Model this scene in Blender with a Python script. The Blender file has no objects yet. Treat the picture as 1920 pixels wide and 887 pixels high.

...

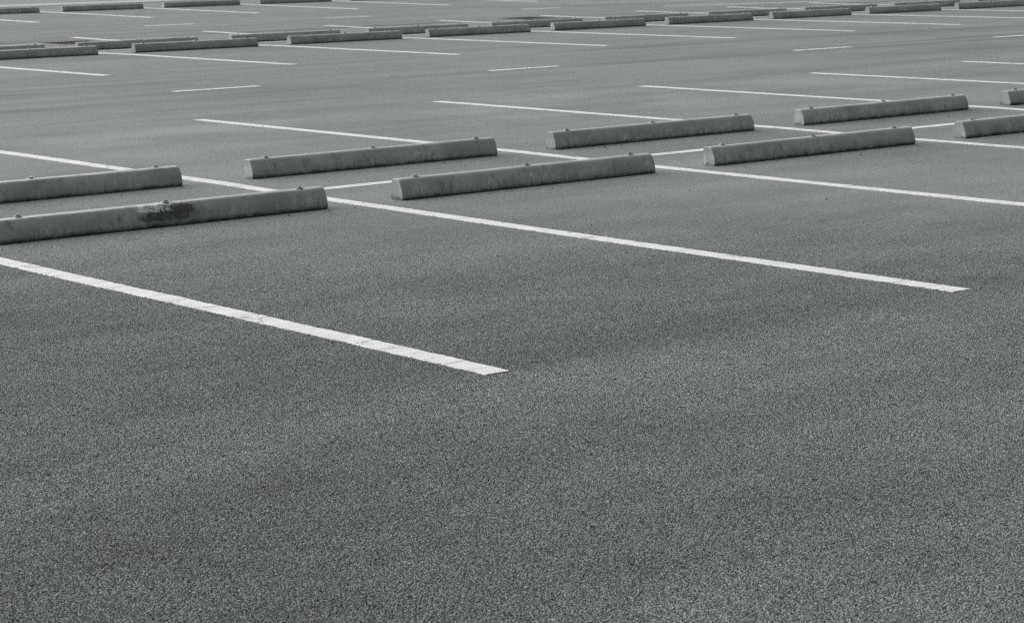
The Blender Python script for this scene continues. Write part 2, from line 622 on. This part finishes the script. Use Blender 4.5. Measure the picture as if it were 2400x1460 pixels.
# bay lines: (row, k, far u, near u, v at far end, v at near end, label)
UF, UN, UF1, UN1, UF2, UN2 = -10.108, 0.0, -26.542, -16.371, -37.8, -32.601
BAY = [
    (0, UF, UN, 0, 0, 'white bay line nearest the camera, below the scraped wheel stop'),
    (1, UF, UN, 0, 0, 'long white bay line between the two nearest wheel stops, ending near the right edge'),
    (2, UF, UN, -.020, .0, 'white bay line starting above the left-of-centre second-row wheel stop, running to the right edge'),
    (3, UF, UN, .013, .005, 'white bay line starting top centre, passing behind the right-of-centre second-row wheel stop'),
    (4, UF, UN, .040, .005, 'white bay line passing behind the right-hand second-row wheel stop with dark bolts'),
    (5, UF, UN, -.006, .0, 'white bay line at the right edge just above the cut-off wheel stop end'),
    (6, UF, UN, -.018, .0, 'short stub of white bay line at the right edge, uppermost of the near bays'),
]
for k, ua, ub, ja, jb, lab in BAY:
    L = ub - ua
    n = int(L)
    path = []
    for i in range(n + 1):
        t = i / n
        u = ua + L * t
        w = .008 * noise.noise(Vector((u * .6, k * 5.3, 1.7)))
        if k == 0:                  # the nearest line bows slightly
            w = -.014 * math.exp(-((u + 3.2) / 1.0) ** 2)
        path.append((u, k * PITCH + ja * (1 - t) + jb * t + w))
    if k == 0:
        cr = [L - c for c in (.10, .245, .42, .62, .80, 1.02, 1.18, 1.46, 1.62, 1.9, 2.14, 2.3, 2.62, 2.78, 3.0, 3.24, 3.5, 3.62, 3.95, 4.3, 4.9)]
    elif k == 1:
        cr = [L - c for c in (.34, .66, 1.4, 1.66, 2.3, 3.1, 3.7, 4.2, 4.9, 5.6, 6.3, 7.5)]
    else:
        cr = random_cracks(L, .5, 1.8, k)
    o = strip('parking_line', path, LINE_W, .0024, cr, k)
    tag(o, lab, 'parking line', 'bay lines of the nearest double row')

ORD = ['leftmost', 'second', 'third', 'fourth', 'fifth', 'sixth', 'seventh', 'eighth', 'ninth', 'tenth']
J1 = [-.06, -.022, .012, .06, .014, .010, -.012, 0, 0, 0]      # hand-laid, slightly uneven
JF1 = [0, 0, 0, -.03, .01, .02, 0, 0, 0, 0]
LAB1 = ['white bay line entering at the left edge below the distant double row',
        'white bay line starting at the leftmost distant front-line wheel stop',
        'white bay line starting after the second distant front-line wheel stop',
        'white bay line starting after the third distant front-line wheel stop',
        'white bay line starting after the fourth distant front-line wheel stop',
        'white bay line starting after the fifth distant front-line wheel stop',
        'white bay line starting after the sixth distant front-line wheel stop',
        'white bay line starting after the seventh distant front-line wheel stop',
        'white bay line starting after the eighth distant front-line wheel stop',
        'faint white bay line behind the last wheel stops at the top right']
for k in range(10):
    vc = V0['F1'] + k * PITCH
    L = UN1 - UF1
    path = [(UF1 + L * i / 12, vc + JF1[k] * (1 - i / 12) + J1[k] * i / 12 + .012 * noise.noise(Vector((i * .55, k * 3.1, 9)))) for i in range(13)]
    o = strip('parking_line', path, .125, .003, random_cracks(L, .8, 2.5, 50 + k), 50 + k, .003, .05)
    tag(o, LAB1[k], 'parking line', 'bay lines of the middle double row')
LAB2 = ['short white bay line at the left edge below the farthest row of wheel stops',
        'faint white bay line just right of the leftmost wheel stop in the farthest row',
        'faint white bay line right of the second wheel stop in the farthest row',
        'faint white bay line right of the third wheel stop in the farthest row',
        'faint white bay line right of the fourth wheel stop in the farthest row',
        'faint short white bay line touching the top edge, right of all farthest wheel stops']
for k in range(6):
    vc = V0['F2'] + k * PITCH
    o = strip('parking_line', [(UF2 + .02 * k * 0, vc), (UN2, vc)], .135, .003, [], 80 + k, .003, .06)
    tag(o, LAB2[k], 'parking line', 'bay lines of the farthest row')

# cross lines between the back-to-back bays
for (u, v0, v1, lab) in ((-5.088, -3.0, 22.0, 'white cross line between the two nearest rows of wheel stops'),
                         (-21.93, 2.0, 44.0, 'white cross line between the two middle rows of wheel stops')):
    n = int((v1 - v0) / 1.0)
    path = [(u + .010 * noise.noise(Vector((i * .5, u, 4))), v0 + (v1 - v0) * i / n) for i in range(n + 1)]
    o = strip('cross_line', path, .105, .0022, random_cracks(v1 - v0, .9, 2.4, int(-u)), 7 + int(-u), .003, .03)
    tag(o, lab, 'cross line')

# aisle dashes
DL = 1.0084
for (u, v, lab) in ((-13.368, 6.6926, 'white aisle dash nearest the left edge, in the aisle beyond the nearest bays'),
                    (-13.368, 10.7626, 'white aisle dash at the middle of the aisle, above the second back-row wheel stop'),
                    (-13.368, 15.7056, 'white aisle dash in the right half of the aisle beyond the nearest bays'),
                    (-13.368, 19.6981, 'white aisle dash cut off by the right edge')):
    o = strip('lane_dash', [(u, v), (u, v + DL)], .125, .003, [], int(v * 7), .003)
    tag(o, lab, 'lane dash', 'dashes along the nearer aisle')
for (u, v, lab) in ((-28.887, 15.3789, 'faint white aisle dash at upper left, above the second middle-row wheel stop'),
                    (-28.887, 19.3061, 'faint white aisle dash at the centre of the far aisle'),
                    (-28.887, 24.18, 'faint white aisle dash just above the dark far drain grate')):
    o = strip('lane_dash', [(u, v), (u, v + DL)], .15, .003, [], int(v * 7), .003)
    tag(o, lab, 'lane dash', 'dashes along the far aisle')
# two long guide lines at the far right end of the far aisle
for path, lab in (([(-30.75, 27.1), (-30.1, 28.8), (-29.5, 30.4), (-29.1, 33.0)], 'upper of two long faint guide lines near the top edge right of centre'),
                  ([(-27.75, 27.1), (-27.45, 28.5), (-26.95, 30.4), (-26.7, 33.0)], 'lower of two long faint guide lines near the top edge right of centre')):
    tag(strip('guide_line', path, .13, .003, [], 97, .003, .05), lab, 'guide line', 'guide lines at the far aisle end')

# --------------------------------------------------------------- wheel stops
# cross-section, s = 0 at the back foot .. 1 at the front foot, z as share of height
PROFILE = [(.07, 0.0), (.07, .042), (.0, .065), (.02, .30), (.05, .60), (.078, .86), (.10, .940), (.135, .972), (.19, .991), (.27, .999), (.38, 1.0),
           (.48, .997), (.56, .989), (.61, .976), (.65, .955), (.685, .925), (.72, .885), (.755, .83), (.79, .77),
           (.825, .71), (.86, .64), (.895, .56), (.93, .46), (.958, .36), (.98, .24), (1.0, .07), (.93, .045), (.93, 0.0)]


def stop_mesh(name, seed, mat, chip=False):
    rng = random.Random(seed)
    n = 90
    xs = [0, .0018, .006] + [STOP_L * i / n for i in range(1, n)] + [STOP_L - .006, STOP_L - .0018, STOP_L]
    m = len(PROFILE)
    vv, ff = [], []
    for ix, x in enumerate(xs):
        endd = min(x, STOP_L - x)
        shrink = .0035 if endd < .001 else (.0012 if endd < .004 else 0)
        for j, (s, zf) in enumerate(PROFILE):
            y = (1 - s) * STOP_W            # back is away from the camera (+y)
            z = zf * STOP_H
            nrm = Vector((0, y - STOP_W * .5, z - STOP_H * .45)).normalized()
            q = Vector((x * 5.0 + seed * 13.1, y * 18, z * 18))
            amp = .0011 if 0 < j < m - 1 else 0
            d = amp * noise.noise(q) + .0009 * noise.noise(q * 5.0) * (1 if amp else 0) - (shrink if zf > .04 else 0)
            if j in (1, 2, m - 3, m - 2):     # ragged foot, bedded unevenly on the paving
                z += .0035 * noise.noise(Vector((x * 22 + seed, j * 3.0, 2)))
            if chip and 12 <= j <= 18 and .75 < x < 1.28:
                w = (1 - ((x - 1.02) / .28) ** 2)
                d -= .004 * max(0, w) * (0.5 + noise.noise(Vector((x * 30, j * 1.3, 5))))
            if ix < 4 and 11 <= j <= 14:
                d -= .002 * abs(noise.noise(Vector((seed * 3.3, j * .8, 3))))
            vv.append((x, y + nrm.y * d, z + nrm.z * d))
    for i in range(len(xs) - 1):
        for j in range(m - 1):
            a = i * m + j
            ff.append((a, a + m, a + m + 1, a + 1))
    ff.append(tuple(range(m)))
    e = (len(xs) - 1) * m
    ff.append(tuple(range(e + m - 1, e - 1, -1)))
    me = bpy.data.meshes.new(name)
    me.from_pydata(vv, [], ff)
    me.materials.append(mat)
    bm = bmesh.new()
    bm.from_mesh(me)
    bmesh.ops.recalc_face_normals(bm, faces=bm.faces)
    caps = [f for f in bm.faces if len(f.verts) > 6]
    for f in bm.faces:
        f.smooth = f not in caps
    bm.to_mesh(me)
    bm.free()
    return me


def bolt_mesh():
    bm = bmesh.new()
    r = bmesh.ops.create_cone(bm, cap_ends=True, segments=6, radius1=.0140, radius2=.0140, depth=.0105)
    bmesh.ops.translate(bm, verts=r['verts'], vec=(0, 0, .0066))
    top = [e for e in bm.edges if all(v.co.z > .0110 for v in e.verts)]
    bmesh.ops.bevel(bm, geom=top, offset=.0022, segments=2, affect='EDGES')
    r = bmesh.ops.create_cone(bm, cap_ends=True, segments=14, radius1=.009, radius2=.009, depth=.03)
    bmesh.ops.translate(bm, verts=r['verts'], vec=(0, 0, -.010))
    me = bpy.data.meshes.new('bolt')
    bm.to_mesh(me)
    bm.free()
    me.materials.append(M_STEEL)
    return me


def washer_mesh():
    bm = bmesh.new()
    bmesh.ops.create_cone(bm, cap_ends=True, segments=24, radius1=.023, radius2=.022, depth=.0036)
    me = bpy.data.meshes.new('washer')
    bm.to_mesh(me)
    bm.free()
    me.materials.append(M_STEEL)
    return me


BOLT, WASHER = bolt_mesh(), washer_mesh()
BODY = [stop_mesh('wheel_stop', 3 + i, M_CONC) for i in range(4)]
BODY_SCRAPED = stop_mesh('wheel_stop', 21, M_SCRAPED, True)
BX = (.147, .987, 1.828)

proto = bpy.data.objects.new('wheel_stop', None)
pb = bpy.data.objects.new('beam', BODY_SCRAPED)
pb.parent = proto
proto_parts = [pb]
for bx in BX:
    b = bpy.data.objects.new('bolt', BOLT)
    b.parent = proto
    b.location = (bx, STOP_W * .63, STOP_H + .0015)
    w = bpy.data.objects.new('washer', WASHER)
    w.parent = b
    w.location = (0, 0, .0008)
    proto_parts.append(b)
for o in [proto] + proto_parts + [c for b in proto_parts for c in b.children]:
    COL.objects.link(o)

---

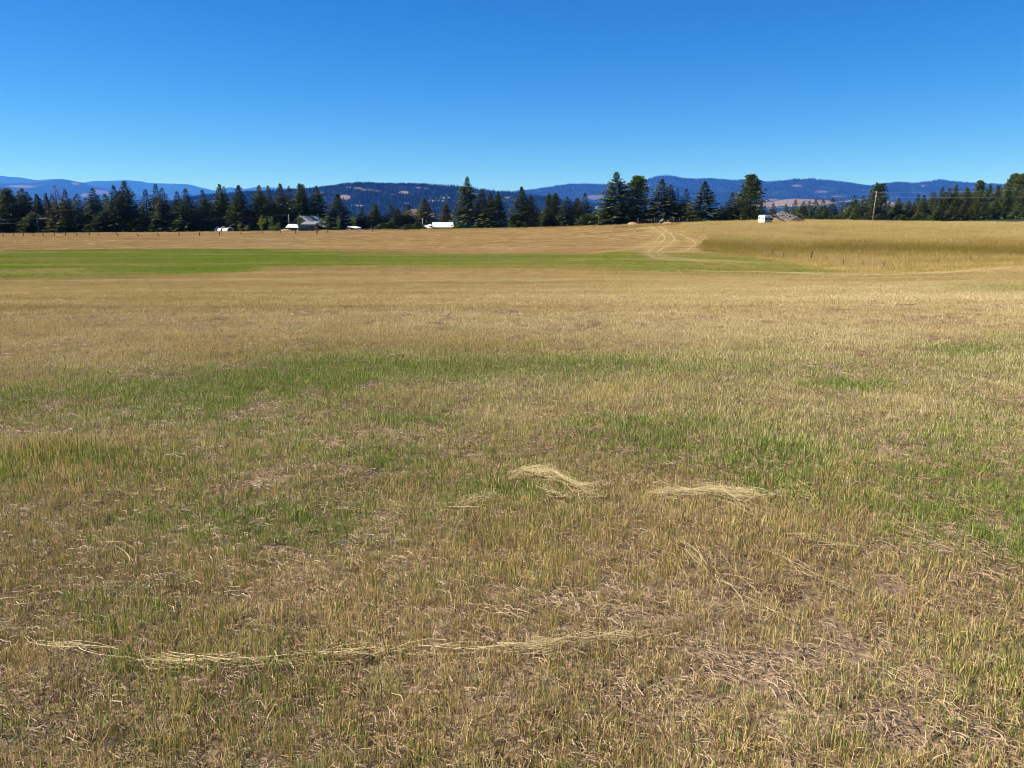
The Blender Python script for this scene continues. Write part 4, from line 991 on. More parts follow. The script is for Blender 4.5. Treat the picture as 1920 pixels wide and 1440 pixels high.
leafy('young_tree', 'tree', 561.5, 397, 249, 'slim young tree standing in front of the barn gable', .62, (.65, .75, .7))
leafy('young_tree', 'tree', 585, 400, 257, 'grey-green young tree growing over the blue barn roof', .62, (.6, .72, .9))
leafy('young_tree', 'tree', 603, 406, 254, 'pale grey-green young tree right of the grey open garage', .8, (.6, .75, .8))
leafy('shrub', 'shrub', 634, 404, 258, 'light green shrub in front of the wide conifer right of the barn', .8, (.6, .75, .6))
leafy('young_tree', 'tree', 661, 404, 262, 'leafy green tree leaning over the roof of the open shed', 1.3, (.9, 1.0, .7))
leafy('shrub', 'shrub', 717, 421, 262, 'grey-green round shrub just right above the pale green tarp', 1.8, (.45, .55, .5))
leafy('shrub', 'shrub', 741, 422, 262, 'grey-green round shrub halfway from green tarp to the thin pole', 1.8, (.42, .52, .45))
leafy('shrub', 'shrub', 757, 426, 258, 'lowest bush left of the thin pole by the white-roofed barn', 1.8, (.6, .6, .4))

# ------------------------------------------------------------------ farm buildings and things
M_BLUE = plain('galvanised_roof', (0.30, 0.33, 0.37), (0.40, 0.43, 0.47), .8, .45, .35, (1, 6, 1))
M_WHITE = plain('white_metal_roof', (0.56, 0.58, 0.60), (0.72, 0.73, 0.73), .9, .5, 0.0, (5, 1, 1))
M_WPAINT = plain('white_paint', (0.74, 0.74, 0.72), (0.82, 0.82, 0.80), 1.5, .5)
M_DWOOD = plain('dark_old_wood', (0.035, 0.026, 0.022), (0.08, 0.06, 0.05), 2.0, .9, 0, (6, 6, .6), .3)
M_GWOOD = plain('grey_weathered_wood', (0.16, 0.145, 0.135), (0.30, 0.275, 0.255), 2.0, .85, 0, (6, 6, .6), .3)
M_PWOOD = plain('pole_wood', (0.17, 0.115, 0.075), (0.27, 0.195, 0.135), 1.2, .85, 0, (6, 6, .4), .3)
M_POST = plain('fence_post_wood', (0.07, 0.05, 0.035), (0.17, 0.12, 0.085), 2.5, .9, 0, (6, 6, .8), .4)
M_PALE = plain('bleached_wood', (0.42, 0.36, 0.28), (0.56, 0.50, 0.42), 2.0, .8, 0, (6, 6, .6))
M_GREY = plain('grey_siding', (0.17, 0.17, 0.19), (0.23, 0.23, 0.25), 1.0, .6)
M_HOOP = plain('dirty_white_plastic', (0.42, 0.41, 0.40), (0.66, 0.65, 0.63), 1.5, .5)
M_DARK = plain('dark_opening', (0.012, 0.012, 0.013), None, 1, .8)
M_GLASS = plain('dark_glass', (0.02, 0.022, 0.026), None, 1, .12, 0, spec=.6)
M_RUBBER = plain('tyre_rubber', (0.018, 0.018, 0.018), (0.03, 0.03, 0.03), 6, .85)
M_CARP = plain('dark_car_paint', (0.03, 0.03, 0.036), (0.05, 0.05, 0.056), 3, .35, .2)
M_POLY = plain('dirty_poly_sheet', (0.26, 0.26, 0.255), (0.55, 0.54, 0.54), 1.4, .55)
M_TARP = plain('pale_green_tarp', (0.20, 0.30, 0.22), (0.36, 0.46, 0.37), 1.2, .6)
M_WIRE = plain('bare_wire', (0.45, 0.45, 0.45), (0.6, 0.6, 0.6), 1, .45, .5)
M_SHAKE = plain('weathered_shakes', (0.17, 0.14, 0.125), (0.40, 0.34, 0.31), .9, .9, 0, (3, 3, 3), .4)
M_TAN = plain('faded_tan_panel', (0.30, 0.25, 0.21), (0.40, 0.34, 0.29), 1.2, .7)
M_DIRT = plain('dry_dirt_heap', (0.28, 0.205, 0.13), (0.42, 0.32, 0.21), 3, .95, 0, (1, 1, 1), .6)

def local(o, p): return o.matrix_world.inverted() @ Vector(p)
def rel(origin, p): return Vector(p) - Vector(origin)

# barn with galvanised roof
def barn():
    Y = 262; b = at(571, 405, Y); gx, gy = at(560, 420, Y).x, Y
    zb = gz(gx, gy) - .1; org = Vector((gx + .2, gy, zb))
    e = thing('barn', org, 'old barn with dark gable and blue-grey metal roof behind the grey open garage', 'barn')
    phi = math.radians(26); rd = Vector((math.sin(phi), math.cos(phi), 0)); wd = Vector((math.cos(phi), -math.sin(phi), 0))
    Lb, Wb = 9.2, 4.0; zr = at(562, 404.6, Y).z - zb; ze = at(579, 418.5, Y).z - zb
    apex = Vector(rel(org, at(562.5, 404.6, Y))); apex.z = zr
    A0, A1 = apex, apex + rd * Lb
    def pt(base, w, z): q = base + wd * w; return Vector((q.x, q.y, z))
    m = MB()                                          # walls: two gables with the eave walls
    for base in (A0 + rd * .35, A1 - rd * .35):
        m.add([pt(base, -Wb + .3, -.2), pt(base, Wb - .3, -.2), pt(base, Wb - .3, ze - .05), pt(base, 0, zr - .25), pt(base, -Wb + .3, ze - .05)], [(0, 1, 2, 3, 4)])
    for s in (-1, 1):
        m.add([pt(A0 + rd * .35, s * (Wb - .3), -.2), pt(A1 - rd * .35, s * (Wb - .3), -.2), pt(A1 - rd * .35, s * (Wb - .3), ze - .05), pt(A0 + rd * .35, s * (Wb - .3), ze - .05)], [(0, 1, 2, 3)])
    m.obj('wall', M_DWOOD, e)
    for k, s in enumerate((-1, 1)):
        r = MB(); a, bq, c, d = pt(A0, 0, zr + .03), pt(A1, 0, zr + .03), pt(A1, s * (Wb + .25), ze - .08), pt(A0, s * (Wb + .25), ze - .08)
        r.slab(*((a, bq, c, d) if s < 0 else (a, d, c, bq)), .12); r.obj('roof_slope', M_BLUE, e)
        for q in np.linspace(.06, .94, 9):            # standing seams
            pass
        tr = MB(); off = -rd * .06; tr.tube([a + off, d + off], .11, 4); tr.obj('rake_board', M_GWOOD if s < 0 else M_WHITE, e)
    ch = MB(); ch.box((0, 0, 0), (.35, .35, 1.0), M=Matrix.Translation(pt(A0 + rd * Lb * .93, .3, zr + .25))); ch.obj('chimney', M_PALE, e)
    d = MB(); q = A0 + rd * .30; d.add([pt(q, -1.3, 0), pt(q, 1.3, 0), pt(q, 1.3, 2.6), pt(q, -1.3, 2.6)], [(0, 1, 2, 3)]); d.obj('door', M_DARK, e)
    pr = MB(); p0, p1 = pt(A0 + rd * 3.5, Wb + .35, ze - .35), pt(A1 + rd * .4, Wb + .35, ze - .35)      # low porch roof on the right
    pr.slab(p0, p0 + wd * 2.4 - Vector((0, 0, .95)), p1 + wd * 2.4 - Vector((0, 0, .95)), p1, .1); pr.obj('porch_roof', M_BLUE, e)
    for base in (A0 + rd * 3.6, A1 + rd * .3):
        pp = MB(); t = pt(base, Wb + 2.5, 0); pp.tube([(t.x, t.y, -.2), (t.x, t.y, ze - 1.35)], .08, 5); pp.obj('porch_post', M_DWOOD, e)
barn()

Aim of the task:
From the data above, pick out each line containing "pixels" and copy it.

Response for this exercise:
Model this scene in Blender with a Python script. The Blender file has no objects yet. Treat the picture as 1920 pixels wide and 887 pixels high.
The Blender Python script for this scene continues. Write part 2, from line 622 on. This part finishes the script. Use Blender 4.5. Measure the picture as if it were 2400x1460 pixels.
The Blender Python script for this scene continues. Write part 4, from line 991 on. More parts follow. The script is for Blender 4.5. Treat the picture as 1920 pixels wide and 1440 pixels high.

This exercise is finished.